Por todas essas razões, o cidadão comum deve ser prudente em suas análises, buscar sempre diversificar as fontes onde colhe informações e, sobretudo, evitar deixar-se influenciar por histerismos ou radicalismos sectários. Boatos não são verdades, por isso mesmo se chamam boatos. Tenho pra mim que quando Jefferson insinuou a existência do mensalão para integrantes do governo, o que ele queria é que deputados de seu partido fossem contemplados com essa "ajuda" de custo. Quer dizer, talvez o mensalão não existisse, e Jefferson queria que o tal fosse criado, para ele e seus asseclas. Mas isso é apenas especulação, é bom ressaltar.

Estando à beira de seu holocausto político pessoal, motivos para inventar boatos a Jefferson não faltam, e nada melhor do que inventar um que já existia. O fato de o boato ser conhecido torna-o mais veroríssimil, portanto mais poderoso. O próprio Globo aproveitou a confusão para dizer que PT e governo se contradiziam, pois o primeiro divulgou nota negando a existência do tal mensalão, enquanto o segundo admitiu ter tomado conhecimento do tal boato. Vejam que o governo não admitiu a existência do mensalão, mas apenas de que tomara conhecimento do boato, enquanto o PT, por sua vez, não disse que desconhecia o boato, mas que o tal não possuía fundo de verdade. Não há contradição.

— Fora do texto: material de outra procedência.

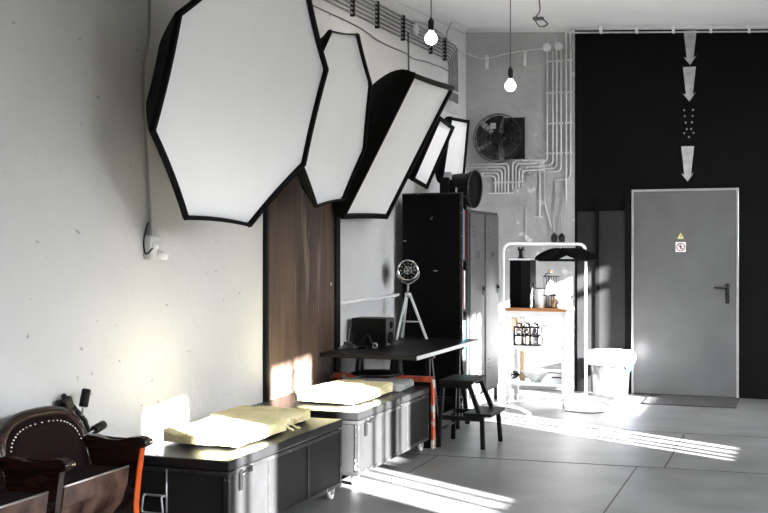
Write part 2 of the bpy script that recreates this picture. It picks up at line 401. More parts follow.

O PT, atualmente o partido mais forte e mais rico do país, terá que fazer jus à sua pujança política e financeira, e se defender com galhardia e retidão. Esperemos que a experiência o torne mais forte, mais humilde e mais transparente; e que não use de subterfúgios ou artimanhas para sair de uma situação que, muitas vezes, exige duros sacrifícios. Que não hesite, se for preciso, “cortar na própria carne”, como disse o presidente. Mas também que não ceda a uma opinião pública envenenada com boatos sem fundamento por uma serpente enfurecida na hora da morte.